MARKET
The S&P 500 was DOWN 1.1%
Monday to 1338. VIX rose 10% to 21.87. The S&P 500 is currently 5% above its
200-day moving average.
FROM HUSSMAN FUNDS:
“...the joint
deterioration in the growth of real personal income, real personal consumption,
real final sales, and employment, coupled with our inference of leading
economic pressures from "unobserved components" methods, creates not
only the concern but the expectation that the U.S. economy is entering a
recession - not a quarter or two from today, but most likely at present.”
“Indeed, Europe already
appears to be in a broadening recession, which the U.K. has now joined, and the
confluence of economic weakness and already strained government debt conditions
in Europe is likely to produce disruptive outcomes in the coming
quarters...(During these) conditions that match the worst 2% of our return/risk
estimates...the market has lost an average of 20-25% just in the following
6-month period.” – John Hussman, PhD, Weekly Market Commentary.
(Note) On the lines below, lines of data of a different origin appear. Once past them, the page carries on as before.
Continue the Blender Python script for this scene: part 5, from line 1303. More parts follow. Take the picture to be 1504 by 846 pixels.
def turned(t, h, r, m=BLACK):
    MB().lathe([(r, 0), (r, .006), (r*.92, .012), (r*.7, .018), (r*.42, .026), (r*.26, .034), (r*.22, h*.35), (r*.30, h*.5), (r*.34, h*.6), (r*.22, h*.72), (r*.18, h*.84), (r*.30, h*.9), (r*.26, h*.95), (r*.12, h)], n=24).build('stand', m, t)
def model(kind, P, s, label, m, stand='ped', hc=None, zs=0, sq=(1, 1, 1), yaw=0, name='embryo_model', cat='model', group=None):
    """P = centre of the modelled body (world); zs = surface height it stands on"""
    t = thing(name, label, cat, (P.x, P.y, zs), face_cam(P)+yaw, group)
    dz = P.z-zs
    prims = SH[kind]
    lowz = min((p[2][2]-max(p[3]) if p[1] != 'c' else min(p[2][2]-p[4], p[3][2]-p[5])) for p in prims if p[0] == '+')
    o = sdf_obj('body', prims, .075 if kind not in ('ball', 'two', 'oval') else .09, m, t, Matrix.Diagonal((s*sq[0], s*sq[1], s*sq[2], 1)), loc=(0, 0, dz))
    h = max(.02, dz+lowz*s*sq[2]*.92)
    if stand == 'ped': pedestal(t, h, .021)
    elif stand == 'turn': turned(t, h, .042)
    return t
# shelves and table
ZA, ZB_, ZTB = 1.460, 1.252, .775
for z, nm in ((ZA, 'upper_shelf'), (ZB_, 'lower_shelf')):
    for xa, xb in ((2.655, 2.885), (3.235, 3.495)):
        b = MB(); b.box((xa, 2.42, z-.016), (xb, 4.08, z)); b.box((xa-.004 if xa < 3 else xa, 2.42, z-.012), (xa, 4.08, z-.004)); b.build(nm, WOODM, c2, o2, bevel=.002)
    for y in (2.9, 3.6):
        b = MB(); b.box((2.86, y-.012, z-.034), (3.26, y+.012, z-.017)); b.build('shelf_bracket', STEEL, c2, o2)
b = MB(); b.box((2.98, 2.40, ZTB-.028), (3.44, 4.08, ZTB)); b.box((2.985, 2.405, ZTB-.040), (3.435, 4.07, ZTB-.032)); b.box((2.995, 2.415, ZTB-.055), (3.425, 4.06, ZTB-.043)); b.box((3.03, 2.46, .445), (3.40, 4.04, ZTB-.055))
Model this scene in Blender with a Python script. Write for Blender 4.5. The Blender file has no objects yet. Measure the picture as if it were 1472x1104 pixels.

See the complete weekly commentary at:
FROM THE ECONOMIC CYCLE
RESEARCH INSTITUTE (ECRI):
“For the past three
months, year-over-year real personal income growth has stayed lower than it was
at the start of each of the last ten recessions.”
BLOOMBERG
Lakshman Achuthan, the
Director of the ECRI, predicted recession soon.
He said that in the last 6-recessions, the recession, has not been
recognized until about 6-months later.
“We’re cycling down and about ready to go negative.” Watch the Bloomberg
video interview at:
WALL STREET JOURNAL
Over the weekend the Wall
Street Journal (WSJ) reported the following, in several different articles:
(1) “China’s economy slowed sharply in April – from
industrial output to bank lending to foreign trade...Growth in industrial
output fell 9.3% in April, the lowest level since May 2009.” (i.e., the last
global crisis)
(2) “India’s industrial output unexpectedly slumped in
March...to its weakest since the 2008 global crisis.”
(3) “Spain’s failure to deal with the weakness in its
banking system has become a threat to global financial stability.”
(4) “Falling (Treasury) yield underscores rising anxiety
over the global economic outlook...”
Considering inflation, treasury yields are now priced to produce a loss.
(5) If Japan fails to double its sales tax (as the current
Japanese administration has proposed) “...the failure...would possibly throw
Japan into the kind of fiscal crisis now engulfing Europe.”
Japan is borrowing a huge
amount compared to its spending. Their
deficit spending and low interest rates (at the suggestion of U.S. Keynesian
economists) haven’t helped them get out of an economic malaise that has lasted
20+ years.
The only good news I could
find in the WSJ was, “The European Union said that while risks remain, it sees
initial signs of an economic recovery in Europe next year.” Reality or wishful
thinking? I don’t know. Europe is already in recession by most
measures.
This looks like a
conflagration of issues that may send the S&P 500 into a tailspin down; but
in reality, many of these issues have already been recognized as risks by the
Smart Money. The question is, as always,
when will “the market” decide that the risks outweigh the rewards?
In 2008, it was easy to
call the major top. The S&P 500 hits
its prior high – failed to go higher – and banks were failing. Will the above issues kill the market? I don’t know; my crystal ball is on the
fritz. They do remind us; there are extreme
risks present now and it would be wise to adopt a conservative approach to investing.
NTSM
The NTSM analysis remained
to SELL Monday.
MY INVESTED POSITION
I reduced my stock holdings to 30% in the long-term portfolio on
the SELL signal on 9 May 2012. (See the page “How to Use the NTSM System” – the
link is on the right side of this page).
With 30% remaining in
stocks, I will make some money if the sell signal is wrong. Conversely, even if
the market loses half its value, I would only be down 15% of the portfolio.